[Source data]
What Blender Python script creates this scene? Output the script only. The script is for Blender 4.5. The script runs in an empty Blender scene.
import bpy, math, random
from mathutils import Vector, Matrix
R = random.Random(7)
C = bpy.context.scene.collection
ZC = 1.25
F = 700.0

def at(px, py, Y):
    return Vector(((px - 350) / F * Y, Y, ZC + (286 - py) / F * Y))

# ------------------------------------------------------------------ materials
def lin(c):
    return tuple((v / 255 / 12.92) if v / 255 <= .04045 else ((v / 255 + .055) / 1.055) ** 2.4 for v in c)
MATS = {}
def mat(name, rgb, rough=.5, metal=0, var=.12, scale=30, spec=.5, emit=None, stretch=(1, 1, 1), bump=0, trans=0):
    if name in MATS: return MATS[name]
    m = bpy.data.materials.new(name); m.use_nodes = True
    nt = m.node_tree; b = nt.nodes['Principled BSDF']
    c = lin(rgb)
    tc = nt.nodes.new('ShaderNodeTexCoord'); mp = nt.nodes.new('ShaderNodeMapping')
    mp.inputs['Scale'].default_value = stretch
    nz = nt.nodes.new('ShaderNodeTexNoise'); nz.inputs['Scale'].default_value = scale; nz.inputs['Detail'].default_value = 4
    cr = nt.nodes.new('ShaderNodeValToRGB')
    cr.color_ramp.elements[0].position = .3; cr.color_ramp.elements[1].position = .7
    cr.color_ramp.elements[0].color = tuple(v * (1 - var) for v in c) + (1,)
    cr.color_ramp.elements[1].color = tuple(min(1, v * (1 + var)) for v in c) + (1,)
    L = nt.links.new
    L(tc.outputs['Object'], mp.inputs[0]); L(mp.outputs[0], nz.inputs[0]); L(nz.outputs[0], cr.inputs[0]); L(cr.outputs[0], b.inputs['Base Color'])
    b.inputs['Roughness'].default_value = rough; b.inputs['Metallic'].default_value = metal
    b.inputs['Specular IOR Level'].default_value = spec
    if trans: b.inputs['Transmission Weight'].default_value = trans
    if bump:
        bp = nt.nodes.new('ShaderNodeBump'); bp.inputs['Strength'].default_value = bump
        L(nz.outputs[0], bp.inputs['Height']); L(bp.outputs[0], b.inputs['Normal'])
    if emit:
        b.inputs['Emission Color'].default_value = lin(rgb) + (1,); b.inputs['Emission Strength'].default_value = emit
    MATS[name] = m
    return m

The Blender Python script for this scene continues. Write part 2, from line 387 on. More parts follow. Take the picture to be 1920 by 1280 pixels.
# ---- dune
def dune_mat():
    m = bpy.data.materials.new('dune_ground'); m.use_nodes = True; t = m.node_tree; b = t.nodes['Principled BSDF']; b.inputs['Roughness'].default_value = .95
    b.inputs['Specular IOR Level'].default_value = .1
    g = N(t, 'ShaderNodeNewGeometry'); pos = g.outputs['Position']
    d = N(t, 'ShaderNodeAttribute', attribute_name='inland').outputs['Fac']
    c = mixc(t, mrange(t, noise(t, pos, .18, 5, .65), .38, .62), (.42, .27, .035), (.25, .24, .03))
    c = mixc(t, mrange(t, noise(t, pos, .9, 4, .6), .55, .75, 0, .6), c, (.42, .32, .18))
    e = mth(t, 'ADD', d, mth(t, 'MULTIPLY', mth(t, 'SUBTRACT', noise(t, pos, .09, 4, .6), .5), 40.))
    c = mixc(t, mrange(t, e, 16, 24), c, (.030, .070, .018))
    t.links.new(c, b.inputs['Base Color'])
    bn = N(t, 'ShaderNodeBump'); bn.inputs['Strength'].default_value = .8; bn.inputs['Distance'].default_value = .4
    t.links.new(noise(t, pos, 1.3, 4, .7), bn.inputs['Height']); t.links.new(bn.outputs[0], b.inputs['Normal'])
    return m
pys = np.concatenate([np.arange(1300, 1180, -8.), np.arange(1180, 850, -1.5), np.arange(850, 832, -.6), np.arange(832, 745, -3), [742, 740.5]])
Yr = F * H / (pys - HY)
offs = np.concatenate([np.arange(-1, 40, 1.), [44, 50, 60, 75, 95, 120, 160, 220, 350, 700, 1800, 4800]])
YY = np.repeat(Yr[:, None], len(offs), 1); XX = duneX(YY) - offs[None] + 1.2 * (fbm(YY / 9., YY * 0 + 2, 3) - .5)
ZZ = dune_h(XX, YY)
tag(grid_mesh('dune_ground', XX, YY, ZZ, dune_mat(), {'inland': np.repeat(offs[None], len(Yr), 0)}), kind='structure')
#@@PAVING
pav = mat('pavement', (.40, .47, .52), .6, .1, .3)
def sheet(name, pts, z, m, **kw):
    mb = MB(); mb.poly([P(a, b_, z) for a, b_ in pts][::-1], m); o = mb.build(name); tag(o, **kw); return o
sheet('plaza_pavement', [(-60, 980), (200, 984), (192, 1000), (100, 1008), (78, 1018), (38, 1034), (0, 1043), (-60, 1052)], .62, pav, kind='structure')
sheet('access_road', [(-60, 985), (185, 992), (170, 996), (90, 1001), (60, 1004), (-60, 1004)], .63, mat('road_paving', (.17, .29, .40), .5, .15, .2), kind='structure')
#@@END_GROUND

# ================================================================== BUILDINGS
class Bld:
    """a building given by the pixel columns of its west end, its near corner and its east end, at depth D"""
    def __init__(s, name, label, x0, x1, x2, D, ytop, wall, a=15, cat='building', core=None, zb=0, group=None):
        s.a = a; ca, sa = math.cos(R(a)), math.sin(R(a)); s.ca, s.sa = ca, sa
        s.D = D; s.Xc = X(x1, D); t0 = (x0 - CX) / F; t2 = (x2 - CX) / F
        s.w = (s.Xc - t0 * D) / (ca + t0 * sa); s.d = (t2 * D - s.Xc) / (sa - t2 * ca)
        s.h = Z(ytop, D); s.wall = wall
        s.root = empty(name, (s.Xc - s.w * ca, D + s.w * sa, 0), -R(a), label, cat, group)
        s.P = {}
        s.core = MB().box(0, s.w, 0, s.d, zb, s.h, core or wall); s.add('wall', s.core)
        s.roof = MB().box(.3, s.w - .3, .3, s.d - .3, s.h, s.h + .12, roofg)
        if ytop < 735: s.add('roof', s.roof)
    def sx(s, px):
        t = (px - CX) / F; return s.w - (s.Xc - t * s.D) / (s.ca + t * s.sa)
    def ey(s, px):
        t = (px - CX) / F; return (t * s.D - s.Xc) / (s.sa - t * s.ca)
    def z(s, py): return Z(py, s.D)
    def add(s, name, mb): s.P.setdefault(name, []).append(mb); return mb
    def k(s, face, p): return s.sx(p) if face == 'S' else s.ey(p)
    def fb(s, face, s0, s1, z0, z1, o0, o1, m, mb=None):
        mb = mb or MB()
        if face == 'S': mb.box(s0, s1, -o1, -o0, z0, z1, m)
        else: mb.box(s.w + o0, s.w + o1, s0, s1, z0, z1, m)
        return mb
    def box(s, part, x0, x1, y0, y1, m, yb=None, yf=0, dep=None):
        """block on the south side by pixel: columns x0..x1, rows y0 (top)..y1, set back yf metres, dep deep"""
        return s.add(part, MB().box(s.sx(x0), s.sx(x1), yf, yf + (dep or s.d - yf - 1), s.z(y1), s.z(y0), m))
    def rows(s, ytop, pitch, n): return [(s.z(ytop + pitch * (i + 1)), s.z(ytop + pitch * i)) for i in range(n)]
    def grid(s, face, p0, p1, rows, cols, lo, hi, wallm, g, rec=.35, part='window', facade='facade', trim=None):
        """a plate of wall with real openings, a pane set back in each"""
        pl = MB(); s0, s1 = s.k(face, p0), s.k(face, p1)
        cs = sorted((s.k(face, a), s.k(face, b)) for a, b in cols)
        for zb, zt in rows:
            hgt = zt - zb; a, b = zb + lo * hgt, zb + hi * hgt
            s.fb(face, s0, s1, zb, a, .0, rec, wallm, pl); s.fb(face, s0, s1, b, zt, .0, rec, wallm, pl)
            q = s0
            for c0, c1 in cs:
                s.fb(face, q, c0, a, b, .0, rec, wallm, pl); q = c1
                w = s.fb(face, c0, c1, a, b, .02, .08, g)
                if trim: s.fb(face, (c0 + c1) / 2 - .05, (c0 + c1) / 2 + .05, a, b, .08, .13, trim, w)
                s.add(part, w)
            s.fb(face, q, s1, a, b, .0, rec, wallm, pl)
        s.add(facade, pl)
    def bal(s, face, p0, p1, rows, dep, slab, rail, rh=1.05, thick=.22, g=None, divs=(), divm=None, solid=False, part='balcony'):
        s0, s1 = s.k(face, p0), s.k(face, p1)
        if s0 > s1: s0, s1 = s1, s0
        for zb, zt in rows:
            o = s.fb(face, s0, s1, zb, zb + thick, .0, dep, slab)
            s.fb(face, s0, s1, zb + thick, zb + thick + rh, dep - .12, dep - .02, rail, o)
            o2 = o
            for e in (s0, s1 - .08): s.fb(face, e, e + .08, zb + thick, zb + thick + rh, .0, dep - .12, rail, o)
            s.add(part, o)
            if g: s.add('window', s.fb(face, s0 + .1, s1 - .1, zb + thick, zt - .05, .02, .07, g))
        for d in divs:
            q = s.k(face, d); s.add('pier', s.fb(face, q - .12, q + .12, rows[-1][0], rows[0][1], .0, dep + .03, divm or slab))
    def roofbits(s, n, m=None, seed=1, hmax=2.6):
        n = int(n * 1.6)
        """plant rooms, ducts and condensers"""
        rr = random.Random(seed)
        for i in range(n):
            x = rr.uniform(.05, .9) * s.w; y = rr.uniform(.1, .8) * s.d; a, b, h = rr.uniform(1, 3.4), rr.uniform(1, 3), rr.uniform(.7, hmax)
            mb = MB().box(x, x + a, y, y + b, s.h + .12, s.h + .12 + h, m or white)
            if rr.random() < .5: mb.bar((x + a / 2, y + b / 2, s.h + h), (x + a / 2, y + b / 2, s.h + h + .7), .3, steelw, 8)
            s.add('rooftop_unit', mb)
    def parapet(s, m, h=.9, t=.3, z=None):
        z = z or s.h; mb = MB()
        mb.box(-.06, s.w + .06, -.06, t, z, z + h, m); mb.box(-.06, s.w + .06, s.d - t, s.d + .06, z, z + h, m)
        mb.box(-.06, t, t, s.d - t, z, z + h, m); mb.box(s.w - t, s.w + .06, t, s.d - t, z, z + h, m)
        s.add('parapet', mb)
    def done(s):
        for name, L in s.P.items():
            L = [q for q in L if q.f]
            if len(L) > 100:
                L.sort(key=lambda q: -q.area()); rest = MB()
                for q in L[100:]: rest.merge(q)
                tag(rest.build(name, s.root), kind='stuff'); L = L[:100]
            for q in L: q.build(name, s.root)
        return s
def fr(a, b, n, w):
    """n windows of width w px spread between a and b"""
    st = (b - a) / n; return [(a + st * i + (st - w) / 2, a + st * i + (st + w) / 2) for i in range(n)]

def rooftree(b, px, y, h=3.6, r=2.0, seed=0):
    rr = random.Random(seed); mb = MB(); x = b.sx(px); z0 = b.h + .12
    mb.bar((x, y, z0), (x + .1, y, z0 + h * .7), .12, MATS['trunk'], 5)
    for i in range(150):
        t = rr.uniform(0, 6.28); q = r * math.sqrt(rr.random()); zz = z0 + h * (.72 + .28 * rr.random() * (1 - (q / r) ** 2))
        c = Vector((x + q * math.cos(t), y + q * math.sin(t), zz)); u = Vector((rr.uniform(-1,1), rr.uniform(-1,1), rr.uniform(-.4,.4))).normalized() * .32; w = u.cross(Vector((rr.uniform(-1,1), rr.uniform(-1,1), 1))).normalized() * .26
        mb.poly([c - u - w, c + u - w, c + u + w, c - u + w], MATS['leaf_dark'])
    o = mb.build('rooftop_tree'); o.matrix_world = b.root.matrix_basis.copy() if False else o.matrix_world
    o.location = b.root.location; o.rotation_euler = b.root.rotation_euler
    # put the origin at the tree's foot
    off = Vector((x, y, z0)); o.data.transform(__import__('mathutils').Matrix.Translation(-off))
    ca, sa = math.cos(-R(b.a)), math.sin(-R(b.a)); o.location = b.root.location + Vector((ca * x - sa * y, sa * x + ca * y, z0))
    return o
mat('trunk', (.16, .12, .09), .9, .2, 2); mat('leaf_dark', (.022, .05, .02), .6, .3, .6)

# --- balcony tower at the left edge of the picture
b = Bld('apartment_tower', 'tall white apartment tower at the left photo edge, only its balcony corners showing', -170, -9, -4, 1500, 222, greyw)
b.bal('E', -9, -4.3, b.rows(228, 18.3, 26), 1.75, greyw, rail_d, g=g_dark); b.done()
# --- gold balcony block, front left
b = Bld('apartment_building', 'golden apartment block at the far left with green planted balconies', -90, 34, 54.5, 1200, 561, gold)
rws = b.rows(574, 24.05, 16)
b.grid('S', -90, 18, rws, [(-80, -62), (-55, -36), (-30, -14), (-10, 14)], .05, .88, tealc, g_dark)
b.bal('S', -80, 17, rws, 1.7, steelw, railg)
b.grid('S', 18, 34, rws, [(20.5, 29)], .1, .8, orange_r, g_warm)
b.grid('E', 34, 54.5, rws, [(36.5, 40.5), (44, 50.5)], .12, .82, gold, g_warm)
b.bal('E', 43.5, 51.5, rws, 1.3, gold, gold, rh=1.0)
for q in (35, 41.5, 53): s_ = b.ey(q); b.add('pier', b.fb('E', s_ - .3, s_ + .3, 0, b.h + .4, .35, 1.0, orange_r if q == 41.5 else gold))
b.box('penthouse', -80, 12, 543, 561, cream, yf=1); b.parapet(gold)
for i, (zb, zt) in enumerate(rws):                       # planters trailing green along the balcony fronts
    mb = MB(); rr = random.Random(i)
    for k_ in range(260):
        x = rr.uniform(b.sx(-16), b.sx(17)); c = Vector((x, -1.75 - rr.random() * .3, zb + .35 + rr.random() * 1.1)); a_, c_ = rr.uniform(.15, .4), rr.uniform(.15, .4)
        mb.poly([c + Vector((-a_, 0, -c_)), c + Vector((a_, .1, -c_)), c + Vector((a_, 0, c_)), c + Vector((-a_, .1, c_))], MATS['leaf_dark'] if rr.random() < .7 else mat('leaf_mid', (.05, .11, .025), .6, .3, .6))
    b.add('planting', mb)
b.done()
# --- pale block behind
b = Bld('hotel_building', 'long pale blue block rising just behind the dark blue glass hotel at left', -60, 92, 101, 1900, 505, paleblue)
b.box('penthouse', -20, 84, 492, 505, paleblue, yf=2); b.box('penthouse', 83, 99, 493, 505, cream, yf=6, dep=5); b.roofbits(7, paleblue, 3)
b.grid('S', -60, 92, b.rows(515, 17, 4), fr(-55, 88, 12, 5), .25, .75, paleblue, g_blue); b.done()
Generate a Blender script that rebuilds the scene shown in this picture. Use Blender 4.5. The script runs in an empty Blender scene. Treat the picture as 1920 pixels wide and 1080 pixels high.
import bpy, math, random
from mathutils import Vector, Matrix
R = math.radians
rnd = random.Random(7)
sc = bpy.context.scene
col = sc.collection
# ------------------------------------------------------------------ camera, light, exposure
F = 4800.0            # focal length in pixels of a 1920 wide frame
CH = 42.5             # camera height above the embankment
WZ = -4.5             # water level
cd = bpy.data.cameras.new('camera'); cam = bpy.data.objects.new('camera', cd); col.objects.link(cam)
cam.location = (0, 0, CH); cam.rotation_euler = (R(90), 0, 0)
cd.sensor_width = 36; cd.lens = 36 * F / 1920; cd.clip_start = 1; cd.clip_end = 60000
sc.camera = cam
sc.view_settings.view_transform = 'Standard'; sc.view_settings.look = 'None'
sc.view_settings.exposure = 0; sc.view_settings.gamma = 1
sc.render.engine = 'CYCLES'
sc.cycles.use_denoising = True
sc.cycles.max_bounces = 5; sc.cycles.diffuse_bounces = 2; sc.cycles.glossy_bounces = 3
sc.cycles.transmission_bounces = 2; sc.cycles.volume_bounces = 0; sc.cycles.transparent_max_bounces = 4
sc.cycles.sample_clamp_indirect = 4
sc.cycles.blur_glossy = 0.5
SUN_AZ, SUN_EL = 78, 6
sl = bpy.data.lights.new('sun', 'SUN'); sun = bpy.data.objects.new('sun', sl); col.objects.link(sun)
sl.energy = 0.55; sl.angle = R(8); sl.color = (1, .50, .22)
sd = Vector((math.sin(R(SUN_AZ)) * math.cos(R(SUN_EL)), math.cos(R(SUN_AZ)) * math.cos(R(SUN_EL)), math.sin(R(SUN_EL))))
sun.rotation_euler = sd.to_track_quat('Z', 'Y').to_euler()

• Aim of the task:
Whenever "Python" turns up in a line, pick that line out.

• Answer in full:
What Blender Python script creates this scene? Output the script only. The script is for Blender 4.5. The script runs in an empty Blender scene.
The Blender Python script for this scene continues. Write part 2, from line 387 on. More parts follow. Take the picture to be 1920 by 1280 pixels.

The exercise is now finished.